She found a manipulative excuse and brought her sisters to our home. That was the beginning of my problem. With the little resources I had available, I was doing my best for the home. She and her sisters were not helping matters. They'd keep the house messed up, leave the gas on boiling water endlessly or I'll simply return home to meet the gas cooker turned on with nothing on the fire. I could not take it anymore so I met my wife and told her that her sisters should leave my home. 



She defiantly replied that they are her sisters and they will stay and there is nothing I can do about it. I simply told her that if her sisters remain in that house beyond two weeks, I will put an end to the marriage. Mind you, I was footing the bills at home. All of it. Her sisters left in January 2020. I never knew that my wife had planned with her family on actions to take. Her mom called me and made fun of me telling me that her sons have built houses and here I am in a rented house telling her daughters to leave. She said I have no hope in life of building a house! 

Mind you, even with my wife and her sisters around, I was still taking up the task of cleaning the house. The unkempt environment was too much.


My wife took it upon herself to befriend a woman who I warned her against. The first time I saw that woman, I told my wife that this woman is not coming to you for good. She only wants to know what makes you tick. This is a woman that the entire community avoids. People have even met my wife and warned her against this woman. They even told her that they used to respect her until they saw her with that woman. This woman prodded my wife and my wife was telling her everything that was going on in our home. What broke the camel's back was that my wife boasted to the woman that anytime I return home, I must get something for her. Now, this woman, because of how troublesome she is, her own husband has stopped being affectionate towards her. And hearing my wife boast, was more than she could take. She started poisoning my wife against me.


She lied to my wife that her husband pays her shop rent and buys everything her shop needs and that she doesn't contribute nothing to the home. She told my wife that she is a fool for even doing anything in the house. The little my wife was contributing, she stopped. She kept on mocking me that other men pay shop rents for their wives and I can't do that. My wife totally became a monster at home. Following the lead of her friend. 


This is a business that I introduced my wife to, I handle the designs and I don't ask her what she does with the money that comes in. I have never asked my wife how much is in her account. This particular woman(my wife's friend), could not hold herself anymore p to the point that she saw me and my wife taking a walk and she rushed up and met us and voiced it to my face; "Oga, your wife is not satisfying you in bed." I was shocked! My wife was there just smiling.
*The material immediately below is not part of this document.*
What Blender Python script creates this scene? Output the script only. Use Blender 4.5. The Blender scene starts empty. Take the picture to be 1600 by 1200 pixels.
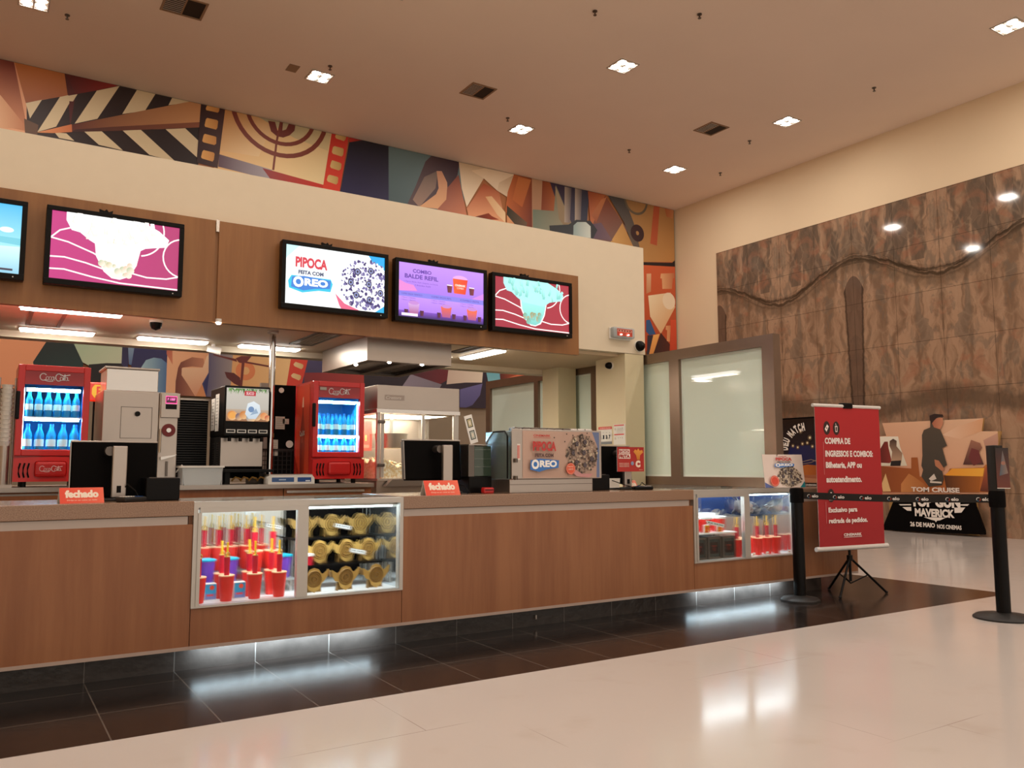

This woman manipulated my wife to the point that she convinced my wife to leave the home. I'm not someone who wants trouble. During our times of crises, I come home around 9pm or thereabouts, stay out and spend time with the security men I pay for or just sleep on the fence, before entering the house just so that I don't have to meet my wife and her aggression. Early the next morning, I leave home to go continue my skill development. This woman, who has caught her own husband cheating severally and did not leave her home, convinced my wife to leave the home because I come home late. My wife did.


I did not even know that my wife had packed her things and left the house. It was this her so called friend, who called me and asked to come to the house. I hurriedly returned home only to hear that my wife had left home. I was shocked. This is the incredible part. This same woman, asked me that what do I see in my wife? Why do I stay with such a dirty woman? Why am I with a half man/half woman? Why am I with such a low IQ person? Yes! This is the same woman who convinced my wife to leave the home. I only got to know about this later.
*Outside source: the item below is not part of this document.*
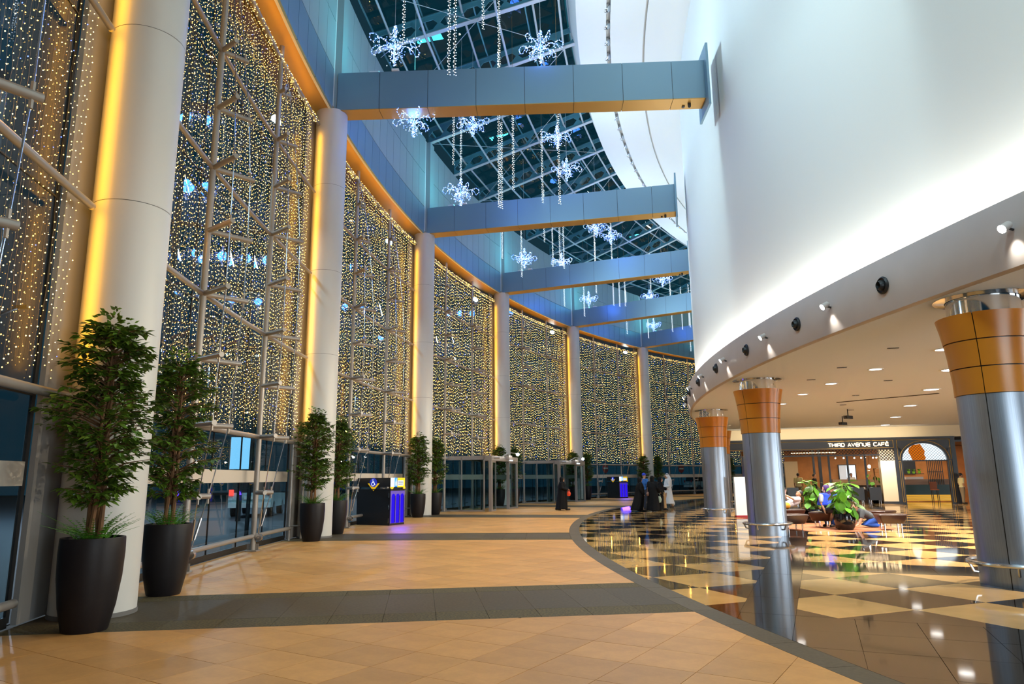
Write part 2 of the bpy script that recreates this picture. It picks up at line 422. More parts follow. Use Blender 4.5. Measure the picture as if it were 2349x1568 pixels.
mb=MB();arcplate(mb,64.775,64.79,D0+.004,D1-.004,1.52,1.79,NP);frostm=mb.mesh('frosted_band',M['frost'])
sidem=[]
for d0,d1 in ((0,D0-.005),(D1+.005,1)):
    mb=MB();arcplate(mb,64.72,64.78,d0,d1,.02,12.7,1);sidem.append(mb.mesh('side_panel',M['panel']))
# soffit at the foot of the fascia
mb=MB();arcplate(mb,64.07,64.95,.002,.998,HB,HB+.06,10);soffm=mb.mesh('ceiling_soffit',M['soffwarm'])
fix=MB();fix.box(L(64.9,.5,2.62),(.1,10,.05))
# cladding panels over the bay
NC=12
def cladpanel(z0,z1,g=.012):
    mb=MB();w=(.955-.045)/NC;mb.hexa([L(64.06,.5-w/2+.0009,z0+g),L(64.12,.5-w/2+.0009,z0+g),L(64.12,.5+w/2-.0009,z0+g),L(64.06,.5+w/2-.0009,z0+g),L(64.06,.5-w/2+.0009,z1-g),L(64.12,.5-w/2+.0009,z1-g),L(64.12,.5+w/2-.0009,z1-g),L(64.06,.5+w/2-.0009,z1-g)]);return mb
cps=[(cladpanel(HB-.06,13.95).mesh('cladding_panel',M['clad']),0),(cladpanel(13.95,15.6).mesh('cladding_panel',M['clad2']),1),(cladpanel(15.6,17.36).mesh('cladding_panel',M['clad2']),2)]
mb=MB();arcplate(mb,64.11,64.2,0,1,HB-.04,17.34,10);backm=mb.mesh('wall_facade',M['white'])
pilm=MB();pilm.box((RC-RC-.03,0,(HB+17.3)/2),(.22,.52,17.3-HB));pilm=pilm.mesh('pilaster',M['clad2'])
for b in range(-2,9):
    base=P(RC,b+.5);rz=th(b+.5)
    w=struct(link('window_%d'%(b+3),winm));w.location=base;w.rotation_euler=(0,0,rz)
    for r in range(5):
        for k in range(NP):
            o=link('pane',panes[r][0],w);a=DTH*((D0+(D1-D0)*(k+.5)/NP)-(D0+(D1-D0)*.5/NP))
            c=panes[r][1]+Vector((RC,0,0));c=Matrix.Rotation(a,3,'Z')@c-Vector((RC,0,0))
            o.location=c+Vector((0,0,(ZP[r]+ZP[r+1])/2));o.rotation_euler=(0,0,a)
    link('frosted_band',frostm,w)
    for m in sidem: link('side_panel',m,w)
    s=struct(link('ceiling_soffit',soffm));s.location=base;s.rotation_euler=(0,0,rz)
    s=struct(link('wall_facade',backm));s.location=base;s.rotation_euler=(0,0,rz)
    if b>-2:
        for m,row in cps:
            for k in range(NC):
                o=link('cladding_panel',m,s);a=DTH*(.91/NC)*(k-(NC-1)/2);c=Matrix.Rotation(a,3,'Z')@Vector((RC,0,0))-Vector((RC,0,0));o.location=c;o.rotation_euler=(0,0,a)
    o=link('pilaster',pilm,s);o.location=L(RC,0,0);o.rotation_euler=(0,0,-DTH*.5)
# ------------------------------------------------------------------ steel pipe frames in front of the glass
NZ=[1.29,2.55,3.74,4.97,6.20,7.47,8.72,9.97,11.29]
OL=[.40,.72,.80,.86,.86,.83,.72,.54,.32]
PR=64.5
mast=MB();mast.tube([(0,0,.03),(0,0,12.6)],.062,12);mast=mast.mesh('mast',M['pipe'],True)
foot=MB();foot.box((0,0,.015),(.26,.26,.03));
for s in(-1,1): foot.box((s*.08,0,.09),(.10,.015,.14))
foot=foot.mesh('foot_plate',M['pipe'])
def outrig(l,s):
    mb=MB();e=Vector((-l*cos(radians(42)),s*l*sin(radians(42))*1.0,0));mb.tube([(0,0,0),e],.05,10);
    mb.tube([e*.9+Vector((0,0,-.13)),e*.9+Vector((0,0,.13))],.022,6);return mb.mesh('outrigger',M['pipe'],True),e
outs=[[outrig(l,s) for s in(-1,1)] for l in OL]
cabs=[]
for s in(0,1):
    mb=MB();pts=[Vector((-.10,0,.30))]+[outs[k][s][1]*.9+Vector((0,0,NZ[k])) for k in range(len(NZ))]+[Vector((-.08,0,12.1))]
    for a,b in zip(pts[:-1],pts[1:]): mb.tube([a,b],.011,5)
    for a,b in ((pts[0],pts[1]),):
        d=(b-a);mb.tube([a+d*.25,a+d*.62],.022,6)
    cabs.append(mb.mesh('cable',M['steel'],True))
mb=MB();mb.tube([(-.13,-.05,.30),(-.13,.05,.30)],.075,14);mb.tube([(-.10,-.07,.30),(-.10,.07,.30)],.03,8);mb.box((-.07,0,.30),(.10,.06,.06))
pul=mb.mesh('pulley',M['steel'],True)
mb=MB();mb.tube([(-.11,-.04,12.08),(-.11,.04,12.08)],.06,12);pul2=mb.mesh('pulley',M['steel'],True)
def pipearc(d0,d1,z,r=.048,rho=PR):
    mb=MB();mb.tube([L(rho,d0+(d1-d0)*k/3,z) for k in range(4)],r,10);return mb.mesh('pipe',M['pipe'],True)
pipes=[]
for z in (4.97,7.47,9.97): pipes+= [pipearc(.045,.333,z),pipearc(.333,.667,z),pipearc(.667,.955,z)]
top=pipearc(.03,.97,12.22,.05)
for z in (2.55,): pipes+= [pipearc(.06,.333,z,.055),pipearc(.333,.667,z,.055),pipearc(.667,.95,z,.055)]
rails=[pipearc(.06,.333,.33),pipearc(.333,.667,.33),pipearc(.667,.89,.33)]
for d in (.89,): pass
mb=MB();mb.tube([L(PR,.89,.02),L(PR,.89,2.55)],.04,8);post1=mb.mesh('post',M['pipe'],True)
mb=MB();mb.tube([L(PR-.1,.945,.02),L(PR-.1,.945,2.55)],.032,8);mb.tube([L(PR-.1,.945,.35),L(64.75,.945,.35)],.02,6);mb.tube([L(PR-.1,.945,2.2),L(64.75,.945,2.2)],.02,6);post2=mb.mesh('post',M['pipe'],True)
# spider fittings that hold the panes
mb=MB()
for k in range(1,NP):
    for z in (.30,4.97,7.47,9.97,2.55):
        p=L(64.72,D0+(D1-D0)*k/NP,z)
        for s in(-1,1): mb.box(p+Vector((0,s*.1,0)),(.03,.22,.025));mb.box(p+Vector((.03,s*.2,0)),(.09,.03,.03))
spid=mb.mesh('spider_fittings',M['dkmet'])
doorbays=(2,3)
for b in range(-1,8):
    lab='steel pipe frame with outrigger cables '+('left of the nearest white column' if b<0 else 'between %s and %s white columns, before the bulb curtain'%(ORD[b],ORD[b+1]))
    t=thing('glazing_frame',lab,'steel frame',P(RC,b+.5),th(b+.5),'pipe frames before the glass')
    for d in(1/3,2/3):
        pos=L(PR,d,0);a=DTH*(d-.5)
        def put(n,m,p=None):
            o=link(n,m,p or t)
            if p is None:o.location=pos;o.rotation_euler=(0,0,a)
            return o
        z0=0
        m=put('mast',mast);put('foot_plate',foot)
        for k,z in enumerate(NZ):
            if b in doorbays and z<2.6: continue
            for s in(0,1):
                o=put('outrigger',outs[k][s][0]);o.location=pos+Vector((0,0,z))
        if b not in doorbays:
            for c in cabs: put('cable',c)
            put('pulley',pul);put('pulley',pul2)
    for m in pipes: link('pipe',m,t)
    link('top_pipe',top,t)
    if b not in doorbays:
        for m in rails: link('rail',m,t)
        if b>=0: link('post',post1,t);link('post',post2,t)
    link('spider_fittings',spid,t,kind='stuff')
# ------------------------------------------------------------------ bulb curtains
def curtain(seed,sx=.11,sz=.10,bs=1.0):
    r=random.Random(seed);mb=MB()
    n=int(10.25/sx)
    for k in range(n):
        d=.047+(.953-.047)*(k+.5)/n;zb=2.72+r.uniform(-.10,.22);ph=r.uniform(0,6)
        w=[]
        z=12.25
        while z>zb:
            w.append((z,PR+.17+.012*sin(z*3+ph)+r.uniform(-.01,.01),d+.0012*sin(z*2.1+ph)+r.uniform(-.0006,.0006)));z-=sz*r.uniform(.75,1.25)
        mb.mi=3
        for q0,q1 in zip(w[:-1:2],w[2::2]):
            a=L(q0[1],q0[2],q0[0]);b=L(q1[1],q1[2],q1[0]);e=.0022
            mb.add([a+Vector((0,-e,0)),a+Vector((0,e,0)),b+Vector((0,e,0)),b+Vector((0,-e,0))],[(0,1,2,3)])
        for z,rho,dd in w:
            u=r.random();mb.mi=2 if u<.035 else (1 if u<.45 else 0);s=r.uniform(.0075,.0125)*bs
            c=L(rho-r.uniform(0,.03),dd+r.uniform(-.0015,.0015),z)
            mb.add([c+Vector((s,0,0)),c+Vector((0,s,0)),c-Vector((s,0,0)),c-Vector((0,s,0)),c+Vector((0,0,s*1.1)),c-Vector((0,0,s*1.1))],[(0,1,4),(1,2,4),(2,3,4),(3,0,4),(1,0,5),(2,1,5),(3,2,5),(0,3,5)])
    for k in range(420):          # garland wound round the top pipe
        a=r.uniform(0,2*pi);c=L(PR+.075*cos(a),r.uniform(.045,.955),12.22+.075*sin(a));s=.011;mb.mi=0 if r.random()<.7 else 1
        mb.add([c+Vector((s,0,0)),c+Vector((0,s,0)),c-Vector((s,0,0)),c-Vector((0,s,0)),c+Vector((0,0,s)),c-Vector((0,0,s))],[(0,1,4),(1,2,4),(2,3,4),(3,0,4),(1,0,5),(2,1,5),(3,2,5),(0,3,5)])
    return mb.mesh('light_curtain',[M['amber'],M['gold'],M['blueb'],M['wire']])
cur=[curtain(3,.11,.11,.68),curtain(8,.12,.13,.95),curtain(5,.15,.17,1.35),curtain(6,.19,.20,1.7),curtain(9,.11,.10,.80)]
for b in range(-1,9):
    o=link('light_curtain',cur[0 if b<0 else 4 if b<1 else 1 if b<2 else 2 if b<4 else 3],kind='stuff');o.location=P(RC,b+.5);o.rotation_euler=(0,0,th(b+.5))
    tag(o,'curtain of golden bulbs on hanging strings '+('left of the nearest white column' if b<0 else 'between %s and %s white columns'%(ORD[b],ORD[b+1]) if b<8 else 'beyond the ninth white column'),'light curtain','bulb curtains on the glass')
# ------------------------------------------------------------------ tie beams
BI=52.66;blen=64.0-BI;nseg=7
def beamL(rho,t,z): return Vector((rho-RC,t,z))
cuts=[64.0]+[64.0-(64.0-61.18)*1+0-1.49*k for k in range(0,6)]+[52.74]
cuts=[64.0,62.68]+[61.18-1.49*k for k in range(6)]+[52.74]
segms=[]
for a,b in zip(cuts[:-1],cuts[1:]):
    mb=MB();mb.box(beamL((a+b)/2,0,(HB+13.97)/2),(a-b-.014,.62,13.97-HB));segms.append(mb.mesh('cladding_panel',M['clad']))
    mb=MB();mb.box(beamL((a+b)/2,0,HB-.012),(a-b-.014,.62,.022));segms.append(mb.mesh('soffit_panel',M['soffwarm']))
core=MB();core.box(beamL((64.0+52.74)/2,0,(HB+13.97)/2),(64-52.74,.59,13.97-HB-.03));core=core.mesh('beam_core',M['dkmet'])
fl_=MB();fl_.box(beamL(52.72,0,13.35),(.07,1.25,2.0));fl_=fl_.mesh('end_flange',M['clad'])
cm=MB();cm.tube([beamL(53.2,.05,HB),beamL(53.2,.05,HB-.10)],.05,10);cm.ell(beamL(53.2,.05,HB-.12),(.05,.05,.05));cm.box(beamL(53.35,-.12,HB-.03),(.08,.10,.06));cm=cm.mesh('camera_dome',M['dkmet'],True)
fx=MB();fx.box(beamL(62.9,.1,14.03),(.30,.16,.12));fx.box(beamL(62.2,.1,14.01),(.22,.5,.07));fx=fx.mesh('lamp_housing',M['white'])
for i in range(0,8):
    lab=('grey clad tie beam overhead beside the camera' if i==0 else ['','nearest','second','third','fourth','fifth','sixth','seventh'][i]+' grey clad tie beam in view, from %s white column to the drum'%ORD[i])
    t=thing('tie_beam',lab,'beam',P(RC,i),th(i),'tie beams to the drum')
    for m in segms: link(m.name.split('.')[0],m,t)
    link('beam_core',core,t);link('end_flange',fl_,t);link('camera_dome',cm,t);link('lamp_housing',fx,t)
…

To justify her leaving the home, my wife lied to her family that she has been the one feeding me, paying the rent, footing the bills and taking care of the baby. She told her family all I do is drink! Two weeks after she left the home, she connived with her brothers, one of them a pastor, to come and pack her belongings from my home. Initially, I was pleading with her to return home. She and her family were insisting that I must carry my people to jos, to go and beg her mom. In my desperation, I called my mom and my uncle because I was willing to go. My mom's response chilled me. She asked me if I beat my wife or I had cheated on her. I answered in the negative. She said she'll disown me if I went to jos. That my in-laws were being exceedingly irresponsible. 


My wife stayed out of the house for 4 months.


In the meantime, my wife's friend who is a hairdresser, was checking up on me and sneaking into the house. Thank God she never found me at home. She wanted to sleep with me. She was also calling me occasionally to tell me that a beautiful lady from my tribe, just came to her shop. I should come and see. This lady was hell bent on making my wife a divorcee. According to her, my wife doesn't know what she has in me.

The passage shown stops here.